Print, exactly as written, every line from the first line of the records below through the line containing "the relay pin')", and nothing further.

** start of SUPPLIED RECORDS **

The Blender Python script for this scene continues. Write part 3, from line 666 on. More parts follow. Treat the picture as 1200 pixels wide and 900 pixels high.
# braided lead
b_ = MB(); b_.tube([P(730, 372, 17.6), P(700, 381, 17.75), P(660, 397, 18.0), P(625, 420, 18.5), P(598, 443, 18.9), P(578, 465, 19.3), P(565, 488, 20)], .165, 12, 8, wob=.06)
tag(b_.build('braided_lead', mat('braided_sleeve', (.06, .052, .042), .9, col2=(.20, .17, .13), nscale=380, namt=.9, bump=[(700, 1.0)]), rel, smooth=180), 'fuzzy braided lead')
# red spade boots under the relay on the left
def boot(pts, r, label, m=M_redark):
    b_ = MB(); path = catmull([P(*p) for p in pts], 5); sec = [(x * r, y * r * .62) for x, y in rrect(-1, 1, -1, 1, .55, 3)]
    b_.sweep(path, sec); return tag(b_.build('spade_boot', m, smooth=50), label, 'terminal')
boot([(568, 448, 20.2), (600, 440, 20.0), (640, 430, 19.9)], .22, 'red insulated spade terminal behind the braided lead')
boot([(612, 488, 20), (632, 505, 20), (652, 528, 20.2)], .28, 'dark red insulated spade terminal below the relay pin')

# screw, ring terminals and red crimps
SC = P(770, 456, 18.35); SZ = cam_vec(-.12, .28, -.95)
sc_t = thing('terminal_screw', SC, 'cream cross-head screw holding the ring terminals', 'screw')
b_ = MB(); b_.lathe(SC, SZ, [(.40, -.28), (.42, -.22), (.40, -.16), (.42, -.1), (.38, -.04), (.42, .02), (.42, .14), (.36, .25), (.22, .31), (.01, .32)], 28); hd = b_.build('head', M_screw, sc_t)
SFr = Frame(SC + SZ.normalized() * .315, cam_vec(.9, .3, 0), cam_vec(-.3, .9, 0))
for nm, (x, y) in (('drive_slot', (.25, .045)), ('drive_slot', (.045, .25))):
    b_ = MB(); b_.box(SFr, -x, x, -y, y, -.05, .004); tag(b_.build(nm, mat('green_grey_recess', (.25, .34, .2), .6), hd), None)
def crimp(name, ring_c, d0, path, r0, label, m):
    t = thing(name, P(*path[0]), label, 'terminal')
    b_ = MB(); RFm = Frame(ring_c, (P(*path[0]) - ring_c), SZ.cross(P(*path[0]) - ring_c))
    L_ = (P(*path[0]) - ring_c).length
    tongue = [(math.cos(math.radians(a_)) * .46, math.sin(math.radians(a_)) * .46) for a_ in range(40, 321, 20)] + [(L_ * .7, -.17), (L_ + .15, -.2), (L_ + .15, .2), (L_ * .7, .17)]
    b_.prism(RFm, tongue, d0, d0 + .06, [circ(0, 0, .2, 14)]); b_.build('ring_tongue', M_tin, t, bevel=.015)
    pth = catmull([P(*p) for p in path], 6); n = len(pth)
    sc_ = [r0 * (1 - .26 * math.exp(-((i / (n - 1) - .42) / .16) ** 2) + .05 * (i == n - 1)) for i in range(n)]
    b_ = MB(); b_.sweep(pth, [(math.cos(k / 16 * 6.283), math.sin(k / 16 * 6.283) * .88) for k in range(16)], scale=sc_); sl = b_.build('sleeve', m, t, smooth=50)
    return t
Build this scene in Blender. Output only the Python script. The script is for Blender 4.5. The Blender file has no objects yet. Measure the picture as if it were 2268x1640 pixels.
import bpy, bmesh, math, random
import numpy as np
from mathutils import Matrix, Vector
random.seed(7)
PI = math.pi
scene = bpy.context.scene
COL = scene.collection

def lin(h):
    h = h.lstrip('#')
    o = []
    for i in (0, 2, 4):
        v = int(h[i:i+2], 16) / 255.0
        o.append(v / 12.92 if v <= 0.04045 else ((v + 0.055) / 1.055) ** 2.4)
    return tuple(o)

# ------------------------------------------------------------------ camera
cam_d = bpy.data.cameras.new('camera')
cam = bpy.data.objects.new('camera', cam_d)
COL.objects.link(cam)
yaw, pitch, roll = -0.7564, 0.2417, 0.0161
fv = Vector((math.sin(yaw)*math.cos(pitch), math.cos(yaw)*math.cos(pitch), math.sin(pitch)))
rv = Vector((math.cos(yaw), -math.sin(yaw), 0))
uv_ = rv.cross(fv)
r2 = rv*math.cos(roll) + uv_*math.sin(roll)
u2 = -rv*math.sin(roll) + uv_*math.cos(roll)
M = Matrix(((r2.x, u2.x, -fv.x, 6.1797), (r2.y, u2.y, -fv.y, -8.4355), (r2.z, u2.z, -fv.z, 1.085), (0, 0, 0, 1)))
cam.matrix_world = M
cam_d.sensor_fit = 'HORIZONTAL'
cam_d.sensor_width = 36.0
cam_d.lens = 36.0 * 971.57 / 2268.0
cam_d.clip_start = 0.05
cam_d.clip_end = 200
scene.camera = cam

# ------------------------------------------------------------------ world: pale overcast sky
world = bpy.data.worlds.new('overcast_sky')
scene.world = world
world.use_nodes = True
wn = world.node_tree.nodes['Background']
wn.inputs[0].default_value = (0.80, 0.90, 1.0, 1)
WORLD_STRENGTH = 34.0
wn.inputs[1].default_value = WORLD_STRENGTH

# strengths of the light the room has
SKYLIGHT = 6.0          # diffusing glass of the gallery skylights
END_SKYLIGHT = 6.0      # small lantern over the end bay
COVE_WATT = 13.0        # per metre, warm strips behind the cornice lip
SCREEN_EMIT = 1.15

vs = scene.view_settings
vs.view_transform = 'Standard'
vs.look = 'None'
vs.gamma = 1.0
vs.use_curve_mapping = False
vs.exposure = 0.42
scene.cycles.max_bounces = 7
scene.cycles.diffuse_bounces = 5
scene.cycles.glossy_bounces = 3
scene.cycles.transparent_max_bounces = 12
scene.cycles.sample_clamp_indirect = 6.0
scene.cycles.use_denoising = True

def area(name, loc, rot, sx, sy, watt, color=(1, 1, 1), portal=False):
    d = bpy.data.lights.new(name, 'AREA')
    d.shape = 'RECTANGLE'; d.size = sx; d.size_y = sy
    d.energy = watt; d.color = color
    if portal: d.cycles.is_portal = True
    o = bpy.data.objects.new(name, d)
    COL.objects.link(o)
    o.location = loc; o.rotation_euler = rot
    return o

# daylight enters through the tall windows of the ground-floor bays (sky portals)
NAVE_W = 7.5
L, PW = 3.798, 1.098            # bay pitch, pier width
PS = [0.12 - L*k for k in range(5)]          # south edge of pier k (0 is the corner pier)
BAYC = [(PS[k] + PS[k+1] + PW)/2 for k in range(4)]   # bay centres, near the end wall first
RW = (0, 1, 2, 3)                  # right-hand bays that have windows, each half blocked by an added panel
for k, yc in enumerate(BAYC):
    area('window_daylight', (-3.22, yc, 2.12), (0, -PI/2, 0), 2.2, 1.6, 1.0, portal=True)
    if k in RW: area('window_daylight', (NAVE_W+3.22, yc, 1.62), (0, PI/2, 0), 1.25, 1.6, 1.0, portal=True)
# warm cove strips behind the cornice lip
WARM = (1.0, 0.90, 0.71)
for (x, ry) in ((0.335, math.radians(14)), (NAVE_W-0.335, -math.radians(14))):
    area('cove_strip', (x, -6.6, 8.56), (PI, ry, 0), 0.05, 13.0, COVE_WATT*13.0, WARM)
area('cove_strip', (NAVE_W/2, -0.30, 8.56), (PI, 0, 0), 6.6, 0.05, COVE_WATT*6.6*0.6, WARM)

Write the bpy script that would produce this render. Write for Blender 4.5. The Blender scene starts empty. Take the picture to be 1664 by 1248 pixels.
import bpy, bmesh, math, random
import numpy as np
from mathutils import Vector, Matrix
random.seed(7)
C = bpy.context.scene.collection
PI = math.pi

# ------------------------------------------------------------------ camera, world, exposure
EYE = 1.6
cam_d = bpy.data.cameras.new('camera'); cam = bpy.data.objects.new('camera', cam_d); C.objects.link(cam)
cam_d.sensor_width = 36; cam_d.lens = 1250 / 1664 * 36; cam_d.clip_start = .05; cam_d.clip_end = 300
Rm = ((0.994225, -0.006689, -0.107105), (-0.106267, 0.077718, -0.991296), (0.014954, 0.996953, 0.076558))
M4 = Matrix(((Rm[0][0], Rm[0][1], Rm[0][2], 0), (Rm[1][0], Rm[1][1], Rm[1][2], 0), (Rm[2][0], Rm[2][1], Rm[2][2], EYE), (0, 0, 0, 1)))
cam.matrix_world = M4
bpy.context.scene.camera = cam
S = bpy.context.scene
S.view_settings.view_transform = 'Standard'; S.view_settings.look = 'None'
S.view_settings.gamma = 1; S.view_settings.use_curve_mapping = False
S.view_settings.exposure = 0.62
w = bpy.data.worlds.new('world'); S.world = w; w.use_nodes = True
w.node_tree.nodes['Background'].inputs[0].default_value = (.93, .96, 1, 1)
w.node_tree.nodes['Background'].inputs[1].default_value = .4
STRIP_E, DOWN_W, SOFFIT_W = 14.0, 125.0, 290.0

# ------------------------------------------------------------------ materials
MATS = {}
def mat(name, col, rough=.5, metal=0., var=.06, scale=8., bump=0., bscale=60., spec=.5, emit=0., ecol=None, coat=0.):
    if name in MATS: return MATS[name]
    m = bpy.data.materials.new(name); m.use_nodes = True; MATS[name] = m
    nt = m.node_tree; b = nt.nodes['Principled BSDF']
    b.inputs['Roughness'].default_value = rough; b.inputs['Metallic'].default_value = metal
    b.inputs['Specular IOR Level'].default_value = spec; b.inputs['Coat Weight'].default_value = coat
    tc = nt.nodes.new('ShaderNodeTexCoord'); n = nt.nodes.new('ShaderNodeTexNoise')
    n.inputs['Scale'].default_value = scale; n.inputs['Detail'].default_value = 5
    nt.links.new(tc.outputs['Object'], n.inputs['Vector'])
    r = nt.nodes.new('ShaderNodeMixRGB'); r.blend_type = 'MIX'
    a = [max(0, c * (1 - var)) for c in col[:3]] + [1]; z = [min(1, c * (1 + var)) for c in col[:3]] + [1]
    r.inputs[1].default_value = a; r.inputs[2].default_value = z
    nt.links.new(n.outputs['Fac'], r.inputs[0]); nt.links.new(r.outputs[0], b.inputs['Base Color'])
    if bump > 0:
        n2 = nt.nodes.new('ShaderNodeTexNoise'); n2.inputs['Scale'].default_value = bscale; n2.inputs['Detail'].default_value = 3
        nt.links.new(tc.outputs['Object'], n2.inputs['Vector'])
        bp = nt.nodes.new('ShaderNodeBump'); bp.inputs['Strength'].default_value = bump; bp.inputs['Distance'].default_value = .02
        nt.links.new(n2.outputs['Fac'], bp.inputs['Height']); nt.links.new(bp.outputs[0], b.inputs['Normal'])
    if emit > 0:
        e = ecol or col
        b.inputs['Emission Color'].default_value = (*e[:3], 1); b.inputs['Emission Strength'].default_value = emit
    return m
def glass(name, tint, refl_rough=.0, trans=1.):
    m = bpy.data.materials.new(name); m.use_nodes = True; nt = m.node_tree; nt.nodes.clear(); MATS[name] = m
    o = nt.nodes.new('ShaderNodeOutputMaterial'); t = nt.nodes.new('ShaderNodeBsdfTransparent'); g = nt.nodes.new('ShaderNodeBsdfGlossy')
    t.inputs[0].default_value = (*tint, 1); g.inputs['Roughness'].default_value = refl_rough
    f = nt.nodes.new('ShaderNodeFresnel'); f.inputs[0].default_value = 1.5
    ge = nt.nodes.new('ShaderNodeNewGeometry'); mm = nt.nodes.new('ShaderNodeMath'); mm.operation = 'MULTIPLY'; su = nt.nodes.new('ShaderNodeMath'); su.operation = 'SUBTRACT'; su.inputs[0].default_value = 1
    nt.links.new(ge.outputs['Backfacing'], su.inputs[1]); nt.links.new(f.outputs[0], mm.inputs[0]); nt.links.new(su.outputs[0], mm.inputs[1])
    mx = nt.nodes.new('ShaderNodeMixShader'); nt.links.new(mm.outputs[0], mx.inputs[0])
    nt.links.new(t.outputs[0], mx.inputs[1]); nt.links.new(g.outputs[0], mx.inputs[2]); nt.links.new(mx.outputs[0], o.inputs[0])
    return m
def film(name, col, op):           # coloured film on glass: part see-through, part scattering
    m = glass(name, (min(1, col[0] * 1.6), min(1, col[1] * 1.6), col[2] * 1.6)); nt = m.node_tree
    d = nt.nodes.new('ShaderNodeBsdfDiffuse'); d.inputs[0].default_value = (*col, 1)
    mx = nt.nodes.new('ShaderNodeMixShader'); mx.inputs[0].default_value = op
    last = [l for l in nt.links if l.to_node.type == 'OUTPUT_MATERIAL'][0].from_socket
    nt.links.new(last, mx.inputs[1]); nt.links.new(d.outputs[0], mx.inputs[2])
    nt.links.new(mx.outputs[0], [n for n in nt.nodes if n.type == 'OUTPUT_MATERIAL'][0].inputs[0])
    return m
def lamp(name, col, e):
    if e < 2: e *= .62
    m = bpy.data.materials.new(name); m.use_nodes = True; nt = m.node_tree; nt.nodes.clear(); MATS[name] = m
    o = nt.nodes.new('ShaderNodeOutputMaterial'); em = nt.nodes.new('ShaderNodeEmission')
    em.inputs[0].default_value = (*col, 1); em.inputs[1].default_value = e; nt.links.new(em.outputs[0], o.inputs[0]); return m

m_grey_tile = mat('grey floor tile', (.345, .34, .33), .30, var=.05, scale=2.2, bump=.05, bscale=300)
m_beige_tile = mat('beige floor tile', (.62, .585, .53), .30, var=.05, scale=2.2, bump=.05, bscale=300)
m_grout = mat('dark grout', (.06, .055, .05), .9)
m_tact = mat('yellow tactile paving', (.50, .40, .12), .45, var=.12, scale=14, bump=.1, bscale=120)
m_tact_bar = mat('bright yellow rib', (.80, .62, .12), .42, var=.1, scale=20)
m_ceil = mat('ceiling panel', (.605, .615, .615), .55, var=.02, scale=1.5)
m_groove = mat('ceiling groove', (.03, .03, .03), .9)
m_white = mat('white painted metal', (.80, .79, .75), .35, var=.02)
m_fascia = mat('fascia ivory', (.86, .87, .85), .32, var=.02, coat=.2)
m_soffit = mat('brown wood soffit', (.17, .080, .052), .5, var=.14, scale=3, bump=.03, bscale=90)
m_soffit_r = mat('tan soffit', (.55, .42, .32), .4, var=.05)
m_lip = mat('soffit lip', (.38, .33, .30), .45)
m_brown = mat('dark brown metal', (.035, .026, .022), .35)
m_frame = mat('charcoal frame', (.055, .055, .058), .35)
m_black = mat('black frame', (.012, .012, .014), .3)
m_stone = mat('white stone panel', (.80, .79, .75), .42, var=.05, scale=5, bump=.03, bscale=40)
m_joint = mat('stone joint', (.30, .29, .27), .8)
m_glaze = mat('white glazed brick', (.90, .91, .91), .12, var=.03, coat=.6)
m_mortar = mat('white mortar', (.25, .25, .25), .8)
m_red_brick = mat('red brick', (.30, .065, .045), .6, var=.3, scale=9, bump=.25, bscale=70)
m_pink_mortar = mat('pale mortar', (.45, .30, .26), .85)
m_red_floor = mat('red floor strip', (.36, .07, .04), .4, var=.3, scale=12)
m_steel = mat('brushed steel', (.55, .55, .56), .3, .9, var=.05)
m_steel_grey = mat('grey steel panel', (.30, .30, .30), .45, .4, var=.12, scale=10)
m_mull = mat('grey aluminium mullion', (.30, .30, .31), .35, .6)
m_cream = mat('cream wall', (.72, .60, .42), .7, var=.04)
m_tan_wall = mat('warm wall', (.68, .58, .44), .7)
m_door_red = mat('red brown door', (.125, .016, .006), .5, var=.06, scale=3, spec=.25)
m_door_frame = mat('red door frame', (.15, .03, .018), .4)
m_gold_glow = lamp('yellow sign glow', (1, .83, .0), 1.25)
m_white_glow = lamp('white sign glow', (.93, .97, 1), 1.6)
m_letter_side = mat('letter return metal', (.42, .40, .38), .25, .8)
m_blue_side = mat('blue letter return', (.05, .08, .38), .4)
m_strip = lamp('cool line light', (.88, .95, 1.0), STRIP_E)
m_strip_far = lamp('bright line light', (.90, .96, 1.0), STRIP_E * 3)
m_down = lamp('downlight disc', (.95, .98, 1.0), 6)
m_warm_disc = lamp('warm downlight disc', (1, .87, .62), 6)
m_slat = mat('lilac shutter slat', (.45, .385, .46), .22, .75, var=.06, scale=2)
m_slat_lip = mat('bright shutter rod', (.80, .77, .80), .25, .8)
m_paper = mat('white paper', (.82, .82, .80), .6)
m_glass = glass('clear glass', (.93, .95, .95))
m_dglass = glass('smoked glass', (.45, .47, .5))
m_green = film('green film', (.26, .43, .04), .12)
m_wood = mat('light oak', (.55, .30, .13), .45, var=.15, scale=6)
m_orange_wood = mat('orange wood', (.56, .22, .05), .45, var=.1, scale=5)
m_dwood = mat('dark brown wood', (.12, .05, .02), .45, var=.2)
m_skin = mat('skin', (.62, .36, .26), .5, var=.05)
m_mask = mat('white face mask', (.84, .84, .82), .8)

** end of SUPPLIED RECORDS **

▶ **ANSWER BELOW**:
The Blender Python script for this scene continues. Write part 3, from line 666 on. More parts follow. Treat the picture as 1200 pixels wide and 900 pixels high.
# braided lead
b_ = MB(); b_.tube([P(730, 372, 17.6), P(700, 381, 17.75), P(660, 397, 18.0), P(625, 420, 18.5), P(598, 443, 18.9), P(578, 465, 19.3), P(565, 488, 20)], .165, 12, 8, wob=.06)
tag(b_.build('braided_lead', mat('braided_sleeve', (.06, .052, .042), .9, col2=(.20, .17, .13), nscale=380, namt=.9, bump=[(700, 1.0)]), rel, smooth=180), 'fuzzy braided lead')
# red spade boots under the relay on the left
def boot(pts, r, label, m=M_redark):
    b_ = MB(); path = catmull([P(*p) for p in pts], 5); sec = [(x * r, y * r * .62) for x, y in rrect(-1, 1, -1, 1, .55, 3)]
    b_.sweep(path, sec); return tag(b_.build('spade_boot', m, smooth=50), label, 'terminal')
boot([(568, 448, 20.2), (600, 440, 20.0), (640, 430, 19.9)], .22, 'red insulated spade terminal behind the braided lead')
boot([(612, 488, 20), (632, 505, 20), (652, 528, 20.2)], .28, 'dark red insulated spade terminal below the relay pin')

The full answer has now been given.